CORRECTION ON CAP VALUES:

0.09 (Use 0.1uf) -- NOT .01


Chuck
#5

Quote:(0.09) USE 0.1
Thanks, noted and corrected..... pesky little decimal points Icon_e_wink

John KK4ZLF
Lexington, KY
"illegitimis non carborundum"
#6

Icon_biggrin
#7

Thanks,
I'm sure I will have more questions but for now we will have to see.

Kirk

Times I have been electrocuted in 2021
As of 1/01/2021
AC: 4 DC: 1
Last year: 6
#8

Make sure those are decimal points and not decimal commas, otherwise your radio will speak with some European accent.
#9

Am I to believe that this thing pictured is the large Cap Block with these in it?
.05 (use.047)
.09 (use .1)
.25 (use .22)
.75 (use 1)
.2 (use .22)


Attached Files Image(s)
   

Times I have been electrocuted in 2021
As of 1/01/2021
AC: 4 DC: 1
Last year: 6
#10

Yep, that rectangular metal beast with some black fish paper showing on the end is a multi-section cap w/wire leads.

Chuck
#11

Yes, values are good.
#12

Ok so I have pulled the giant cap block and am having a little issue.

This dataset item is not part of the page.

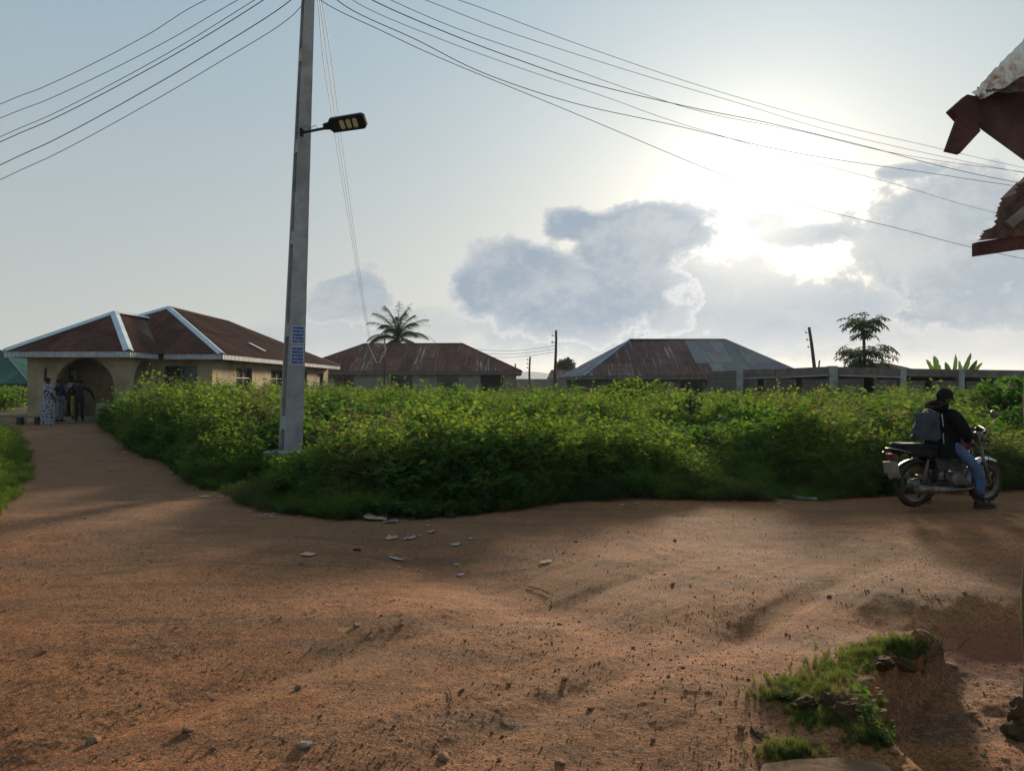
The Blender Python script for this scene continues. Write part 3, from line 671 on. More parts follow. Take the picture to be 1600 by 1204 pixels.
# far small roofs and low wall
def far_stuff():
    E = [px(856, 591, 90), px(935, 591, 90), px(930, 590, 98), px(860, 590, 98)]
    for p in E: p.z = 2.3
    simple_house('small_zinc_house', 'small far house with grey roof left of the half-rusted roof', 'house', E, px(862, 579, 94), px(920, 579, 94), 0, 0,
                 lambda c, r, nc, nr: M_RUSTL, M_PLAS2, [(1.0, 1.9, 1, 1.9)], cols=(7, 1), side=3)
    E = [(-46, 70, 1.62), (-30.8, 70, 1.62), (-30.8, 82, 1.62), (-46, 82, 1.62)]
    root = thing('green_roof_house', 'green metal roofed house at the left edge behind the bungalow', 'house', (-38, 70, 0))
    E = [Vector((-44, 48, 1.66)), Vector((-30.2, 48, 1.66)), Vector((-30.2, 58, 1.66)), Vector((-44, 58, 1.66))]; T0 = Vector((-39, 53, 3.9)); T1 = Vector((-35.2, 53, 3.9))
    w = MB(); wall(w, (-43.4, 48.6), (-30.8, 48.6), 0, 1.66, .2, [(2, 3, .6, 1.4), (10.2, 11.2, .6, 1.4)]); wall(w, (-30.9, 48.7), (-30.9, 57.5), 0, 1.66, .2); wall(w, (-30.9, 57.4), (-43.4, 57.4), 0, 1.66, .2); wall(w, (-43.3, 57.4), (-43.3, 48.6), 0, 1.66, .2)
    w.build('wall', M_PLAS2, root); window(root, (-43.4, 48.6), (-30.8, 48.6), (10.2, 11.2, .6, 1.4), bars=1)
    d = MB(); d.add(E + [T0, T1], [(0, 3, 2, 1), (0, 1, 5, 4), (1, 2, 5), (2, 3, 4, 5), (3, 0, 4)]); roof = d.build('roof', M_WOODG, root)
    g = lambda c, r, nc, nr: M_GREENR
    roof_face(roof, E[0], E[1], T0, T1, 18, 1, g, waves=3); roof_face(roof, E[1], E[2], T1, T1, 8, 1, g, waves=3); cap(roof, E[1], T1, .2, M_GREENR); cap(roof, T0, T1, .2, M_GREENR)
    w = MB(); wall(w, px(800, 600, 75).xy, px(900, 600, 75).xy, 0, 2.15, .2); o = w.build('compound_wall', M_PLAS2); prop(o, 'low grey compound wall in the gap between the two middle houses', 'wall')
    root = thing('brown_roof_house', 'brown metal roof peeking over the unfinished building below the papaya tree', 'house', px(1385, 600, 60))
    a, b, c_ = px(1340, 577, 58), px(1378, 567.5, 60), px(1425, 578, 58)
    E = [px(1330, 578, 58), px(1430, 578, 58), px(1430, 578, 58) + Vector((0, 7, 0)), px(1330, 578, 58) + Vector((0, 7, 0))]
    T0 = px(1372, 567.5, 61.5); T1 = px(1388, 567.5, 61.5)
    w = MB(); w.bx((E[0].x + .4, 58.4, 0), (E[1].x - .4, 64.5, E[0].z - .01)); w.build('wall', M_PLAS2, root)
    d = MB(); d.add(E + [T0, T1], [(0, 3, 2, 1), (0, 1, 5, 4), (1, 2, 5), (2, 3, 4, 5), (3, 0, 4)]); roof = d.build('roof', M_WOODG, root)
    roof_face(roof, E[0], E[1], T0, T1, 6, 1, lambda *k: M_RUSTL)
    # far power poles
def wood_pole(name, label, base, top, r, cat='utility pole', ins=2):
    root = thing(name, label, cat, base); m = MB(); n = 8; pts = []
    for i in range(n + 1):
        t = i / n; p = base.lerp(top, t); p.x += .05 * math.sin(t * 5 + base.x); pts.append(p)
    m.tube(pts, [r * (1 - .35 * i / n) for i in range(n + 1)], 8); m.build('post', M_BARK, root)
    for k in range(ins):
        p = base.lerp(top, .93 - .09 * k); q = MB(); q.tube([p, p + Vector((-.22, -.02, 0))], .02, 6); q.lathe([(0, -.07), (.05, -.06), (.035, 0), (.06, .05), (0, .07)], p + Vector((-.25, -.02, .03)), n=8); q.build('insulator', M_BLACKM, root)
far_stuff()
wood_pole('wooden_pole', 'tall thin wooden pole between the two middle houses', Vector((px(868, 620, 58).x, 58, 0)), px(868, 516, 58), .13)
wood_pole('wooden_pole', 'shorter wooden pole left of the tallest thin pole', Vector((px(828, 620, 72).x, 72, 0)), px(828, 557, 72), .12, ins=3)
wood_pole('wooden_pole', 'shortest thin post at the right end of the long brown roof', Vector((px(806, 620, 62).x, 62, 0)), px(806, 568, 62), .08, ins=0)
wood_pole('leaning_pole', 'leaning wooden pole above the unfinished building left of the papaya tree', Vector((px(1283, 600, 55).x, 55, 0)), px(1263, 511, 55), .16, ins=3)
wood_pole('wooden_post', 'short post just right of the leaning pole', Vector((px(1280, 600, 55).x, 56, 0)), px(1279.5, 563, 56), .09, ins=0)
# TV antenna pole by the long brown house
def antenna():
    root = thing('antenna_mast', 'thin mast with loose pale cables in front of the long brown roof', 'antenna', Vector((px(600, 600, 58).x, 58, 0)))
    m = MB(); m.tube([Vector((px(600, 600, 58).x, 58, 0)), px(601, 530, 58)], .055, 6); m.build('mast', M_BARK, root)
    c = MB(); pts = [(575, 537), (580, 548), (588, 566), (594, 566), (598, 552), (604, 545), (600, 535)]
    c.tube([px(a, b, 57.9) for a, b in pts], .022, 5); c.tube([px(a, b, 57.9) for a, b in ((585, 536), (592, 541), (599, 536), (603, 549), (600, 556), (594, 558))], .02, 5); c.build('loose_cable', M_WHITE, root)
antenna()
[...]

I just want to be sure that

.05 (use.047) is black
.09 (use .1) is green
.25 (use .22) is white
.75 (use 1) is red
.2 (use .22) is black and white.


I know the red fades so hopefully I got them right. They all get tied together and grounded to the can right?

My next thing is that I don't have any 1.0 caps. Can I use a .68 cap or should I use (2) .47 caps and do they go piggy backed or in series? I always forget...

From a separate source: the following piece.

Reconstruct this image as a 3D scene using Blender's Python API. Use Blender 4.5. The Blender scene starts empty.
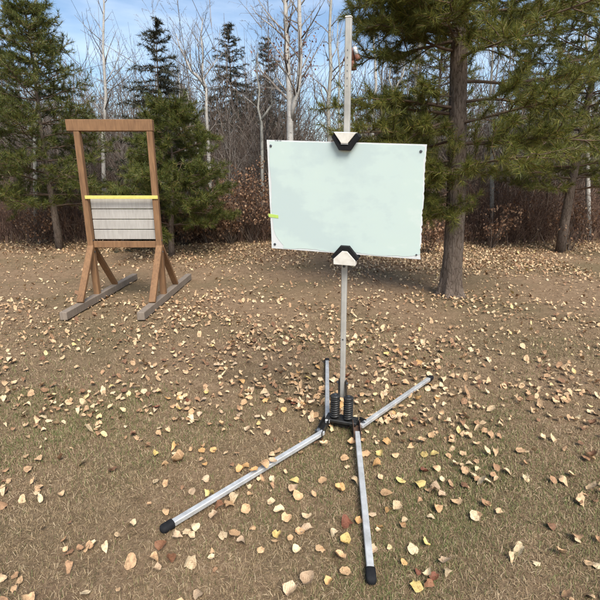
import bpy, math, random
import numpy as np
from math import sin, cos, radians, pi, sqrt, atan2
from mathutils import Vector, Matrix

# ------------------------------------------------------------------ camera, sky, sun, exposure
scene = bpy.context.scene
COL = scene.collection
CAM_H, PITCH, FPX = 1.60, radians(15.0), 433.0
cam_data = bpy.data.cameras.new('camera')
cam_data.sensor_width = 36.0
cam_data.lens = 36.0 * FPX / 600.0
cam_data.clip_start, cam_data.clip_end = 0.05, 2000
cam = bpy.data.objects.new('camera', cam_data); COL.objects.link(cam)
cam.location = (0, 0, CAM_H)
cam.rotation_euler = (pi / 2 - PITCH, 0, 0)
scene.camera = cam

SUN_EL, SUN_AZ = radians(50), radians(160)      # azimuth clockwise from +Y: behind the photographer, to the right
world = bpy.data.worlds.new('World'); scene.world = world
world.use_nodes = True
wn, wl = world.node_tree.nodes, world.node_tree.links
wn.clear()
w_out = wn.new('ShaderNodeOutputWorld'); w_bg = wn.new('ShaderNodeBackground')
w_sky = wn.new('ShaderNodeTexSky'); w_sky.sky_type = 'NISHITA'; w_sky.sun_disc = False
w_sky.sun_elevation = SUN_EL; w_sky.sun_rotation = SUN_AZ
w_sky.air_density = 1.15; w_sky.dust_density = 0.6; w_sky.ozone_density = 2.2
w_tc = wn.new('ShaderNodeTexCoord'); w_map = wn.new('ShaderNodeMapping')
w_map.inputs['Scale'].default_value = (1.6, 1.6, 7.0); w_map.inputs['Rotation'].default_value = (0.12, -0.1, 0.4)
w_noise = wn.new('ShaderNodeTexNoise'); w_noise.inputs['Scale'].default_value = 1.5
w_noise.inputs['Detail'].default_value = 7; w_noise.inputs['Roughness'].default_value = 0.55
w_ramp = wn.new('ShaderNodeValToRGB')
w_ramp.color_ramp.elements[0].position = 0.46; w_ramp.color_ramp.elements[0].color = (0, 0, 0, 1)
w_ramp.color_ramp.elements[1].position = 0.74; w_ramp.color_ramp.elements[1].color = (0.45, 0.45, 0.45, 1)
w_mix = wn.new('ShaderNodeMixRGB'); w_mix.inputs[2].default_value = (7.6, 8.2, 9.0, 1)
wl.new(w_tc.outputs['Generated'], w_map.inputs[0]); wl.new(w_map.outputs[0], w_noise.inputs['Vector'])
wl.new(w_noise.outputs['Fac'], w_ramp.inputs[0]); wl.new(w_ramp.outputs[0], w_mix.inputs[0])
wl.new(w_sky.outputs[0], w_mix.inputs[1]); wl.new(w_mix.outputs[0], w_bg.inputs[0])
w_bg.inputs[1].default_value = 0.10
wl.new(w_bg.outputs[0], w_out.inputs[0])

sun_data = bpy.data.lights.new('sun', 'SUN')
sun_data.energy = 3.6; sun_data.angle = radians(32); sun_data.color = (1.0, 0.955, 0.88)
sun = bpy.data.objects.new('sun', sun_data); COL.objects.link(sun)
sd = Vector((sin(SUN_AZ) * cos(SUN_EL), cos(SUN_AZ) * cos(SUN_EL), sin(SUN_EL)))
sun.rotation_euler = sd.to_track_quat('Z', 'Y').to_euler()

vs = scene.view_settings
vs.view_transform = 'Standard'; vs.look = 'None'; vs.gamma = 1.0; vs.use_curve_mapping = False
vs.exposure = 0.85
scene.cycles.use_adaptive_sampling = True; scene.cycles.adaptive_threshold = .03; scene.cycles.glossy_bounces = 1; scene.cycles.max_bounces = 3; scene.cycles.diffuse_bounces = 2; scene.cycles.transparent_max_bounces = 6

# ------------------------------------------------------------------ helpers
RNG = np.random.default_rng(11); random.seed(5)
def at(px, py, Y):
    """point at world depth Y seen at photo pixel px,py (600 px frame)"""
    u, v = (px - 300) / FPX, -(py - 300) / FPX
    d = np.array([u, cos(PITCH) + v * sin(PITCH), -sin(PITCH) + v * cos(PITCH)])
    return d * (Y / d[1]) + np.array([0, 0, CAM_H])
def on_ground(px, py, z=0.0):
    u, v = (px - 300) / FPX, -(py - 300) / FPX
    d = np.array([u, cos(PITCH) + v * sin(PITCH), -sin(PITCH) + v * cos(PITCH)])
    return d * ((z - CAM_H) / d[2]) + np.array([0, 0, CAM_H])
def pix(P):
    P = np.asarray(P, float) - np.array([0, 0, CAM_H])
    dep = P[..., 1] * cos(PITCH) - P[..., 2] * sin(PITCH)
    up = P[..., 1] * sin(PITCH) + P[..., 2] * cos(PITCH)
    dep = np.where(dep > .05, dep, .05)
    return 300 + FPX * P[..., 0] / dep, 300 - FPX * up / dep
def gz(x, y):
    x = np.asarray(x, float); y = np.asarray(y, float)
    far = np.clip((y - 8) / 6, 0, 1)
    base = 0.022 * np.clip(y - 9, 0, 40)
    und = 0.05 * far * (np.sin(x * 1.3 + .7) * np.sin(y * .9 + .3) + .5 * np.sin(x * 2.7 + y * 1.9))
    fine = 0.006 * (np.sin(x * 7.1 + 1.3 * y) * np.sin(y * 6.3 - .8 * x) - 1.0)
    fine = fine + 0.0045 * (np.sin(x * 23 + 4 * np.sin(y * 5.1)) * np.sin(y * 26 + 3 * np.sin(x * 6.3)) - .6) + .0022 * np.sin(x * 61 + 5 * np.sin(y * 17)) * np.sin(y * 57 + 4 * np.sin(x * 13))
    return base + und + fine

def link(o, parent=None):
    COL.objects.link(o)
    if parent is not None: o.parent = parent
    return o
def tag(o, label=None, cat=None, group=None, kind=None):
    if label: o['label'] = label
    if cat: o['category'] = cat
    if group: o['group'] = group
    if kind: o['kind'] = kind
    return o
def thing(name, label, cat, loc=(0, 0, 0), group=None):
    o = bpy.data.objects.new(name, None); o.empty_display_size = .1
    o.location = tuple(float(v) for v in loc)
    link(o); return tag(o, label, cat, group)
def mesh_arrays(name, V, F, smooth=False):
    """V (n,3); F (m,k) all faces of k corners"""
    me = bpy.data.meshes.new(name)
    V = np.ascontiguousarray(V, dtype=np.float32); F = np.ascontiguousarray(F, dtype=np.int32)
    me.vertices.add(len(V)); me.vertices.foreach_set('co', V.ravel())
    k = F.shape[1]
    me.loops.add(F.size); me.loops.foreach_set('vertex_index', F.ravel())
    me.polygons.add(len(F)); me.polygons.foreach_set('loop_start', np.arange(0, F.size, k, dtype=np.int32))
    if smooth: me.polygons.foreach_set('use_smooth', np.ones(len(F), dtype=bool))
    me.update(calc_edges=True); me.validate()
    return me
def put(name, me, m, parent=None, loc=(0, 0, 0)):
    o = bpy.data.objects.new(name, me)
    if m is not None and len(me.materials) == 0: me.materials.append(m)
    o.location = tuple(float(v) for v in loc)
    return link(o, parent)

class MB:
    def __init__(s): s.v, s.f = [], []
    def add(s, V, F):
        b = len(s.v); s.v += [tuple(float(c) for c in v) for v in V]; s.f += [tuple(i + b for i in f) for f in F]; return s
    def box(s, c, size, M=None, ch=0.0):
        """box with chamfered vertical-ish edges"""
        hx, hy, hz = [q / 2 for q in size]
        e = min(ch, hx * .8, hy * .8, hz * .8)
        M = M or Matrix.Identity(3); c = Vector(c)
        if e <= 0:
            V = [(x, y, z) for z in (-hz, hz) for x, y in ((-hx, -hy), (hx, -hy), (hx, hy), (-hx, hy))]
            F = [(3, 2, 1, 0), (4, 5, 6, 7)] + [(i, (i + 1) % 4, (i + 1) % 4 + 4, i + 4) for i in range(4)]
        else:
            def ring(ax, ay, z):
                return [(-ax + e, -ay, z), (ax - e, -ay, z), (ax, -ay + e, z), (ax, ay - e, z), (ax - e, ay, z), (-ax + e, ay, z), (-ax, ay - e, z), (-ax, -ay + e, z)]
            def ringin(z): return [(x * (hx - e) / hx, y * (hy - e) / hy, z) for x, y, _ in ring(hx, hy, z)]
            V = ringin(-hz) + ring(hx, hy, -hz + e) + ring(hx, hy, hz - e) + ringin(hz)
            F = [tuple(range(7, -1, -1)), tuple(range(24, 32))]
            for k in range(3): F += [(k * 8 + i, k * 8 + (i + 1) % 8, k * 8 + 8 + (i + 1) % 8, k * 8 + 8 + i) for i in range(8)]
        return s.add([c + M @ Vector(v) for v in V], F)
    def beam(s, a, b, w, d, up=(0, 0, 1), ch=.004):
        """rectangular bar from a to b; w across, d along the up-ish side"""
        a, b = Vector(a), Vector(b); z = (b - a); L = z.length; z.normalize()
        x = Vector(up).cross(z); x.normalize(); y = z.cross(x)
        return s.box((a + b) / 2, (w, d, L), Matrix((x, y, z)).transposed(), ch)
    def tube(s, P, R, n=10, cap=True):
        P = [Vector(p) for p in P]; base = len(s.v); prev = None
        for i, p in enumerate(P):
            t = (P[min(i + 1, len(P) - 1)] - P[max(i - 1, 0)]).normalized()
            if prev is None:
                a = Vector((1, 0, 0)) if abs(t.x) < .8 else Vector((0, 1, 0))
                u = t.cross(a).normalized()
            else: u = (prev - t * prev.dot(t)).normalized()
            prev = u; w = t.cross(u)
            r = R[i] if hasattr(R, '__len__') else R
            for k in range(n):
                q = p + (u * cos(2 * pi * k / n) + w * sin(2 * pi * k / n)) * r
                s.v.append(tuple(q))
        for i in range(len(P) - 1):
            for k in range(n):
                a, b = base + i * n + k, base + i * n + (k + 1) % n
                s.f.append((a, b, b + n, a + n))
        if cap:
            s.f.append(tuple(base + k for k in range(n - 1, -1, -1)))
            e = base + (len(P) - 1) * n; s.f.append(tuple(e + k for k in range(n)))
        return s
    def prism(s, poly, y0, y1, fn):
        """poly of (x,z) extruded along local y; fn maps local (x,y,z) to scene"""
        n = len(poly)
        V = [fn((x, y0, z)) for x, z in poly] + [fn((x, y1, z)) for x, z in poly]
        F = [tuple(range(n)), tuple(range(2 * n - 1, n - 1, -1))] + [(i, i + n, (i + 1) % n + n, (i + 1) % n) for i in range(n)]
        return s.add(V, F)
    def mesh(s, name, smooth=False):
        me = bpy.data.meshes.new(name); me.from_pydata(s.v, [], s.f)
        if smooth:
            for p in me.polygons: p.use_smooth = True
        me.update(); return me
    def build(s, name, m, parent=None, smooth=False, loc=(0, 0, 0), bevel=0):
        if parent is not None:       # vertices were given in scene coordinates: move them to the parent's frame
            pl = parent.location if parent.parent is None else parent.parent.location + parent.location
            s.v = [(x - pl[0], y - pl[1], z - pl[2]) for x, y, z in s.v]
        o = put(name, s.mesh(name, smooth), m, parent, loc)
        if bevel:
            bv = o.modifiers.new('bevel', 'BEVEL'); bv.width = bevel; bv.segments = 2; bv.limit_method = 'ANGLE'
        return o

def segs_mesh(name, S, n=3):
    """S: (m,8) p0 p1 r0 r1 -> many thin tapered sticks"""
    S = np.asarray(S, float); m = len(S)
    p0, p1, r0, r1 = S[:, 0:3], S[:, 3:6], S[:, 6], S[:, 7]
    t = p1 - p0; t /= np.maximum(np.linalg.norm(t, axis=1, keepdims=True), 1e-9)
    a = np.where(np.abs(t[:, 2:3]) < .8, np.array([[0, 0, 1.]]), np.array([[1., 0, 0]]))
    u = np.cross(t, a); u /= np.linalg.norm(u, axis=1, keepdims=True); w = np.cross(t, u)
    V = np.zeros((m, 2 * n, 3)); F = np.zeros((m, n, 4), int)
    for k in range(n):
        dr = u * cos(2 * pi * k / n) + w * sin(2 * pi * k / n)
        V[:, k] = p0 + dr * r0[:, None]; V[:, n + k] = p1 + dr * r1[:, None]
        F[:, k] = [k, (k + 1) % n, n + (k + 1) % n, n + k]
    F += (np.arange(m) * 2 * n)[:, None, None]
    return mesh_arrays(name, V.reshape(-1, 3), F.reshape(-1, 4), smooth=True)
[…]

Last is the 10UF e-cap that is mounted to the side of the bottom. Should I use 160V or 450V?

Thanks
Kirk


Attached Files Image(s)
           

Times I have been electrocuted in 2021
As of 1/01/2021
AC: 4 DC: 1
Last year: 6
#13

Paralleling adds, series divides.

You need to parallel.

If 10uF is the #11, then 160V is plenty. It can even be a small lytic, plus up, minus down (as shown in sch).
#14

Guys wounldnt the caps in that big block still be ok because of the tar keeping the caps fresh from moisture?
#15

The leakage in paper caps is not only due to moisture, otherwise few would leak as they are all potted.
There are some other things at play, possibly chemical.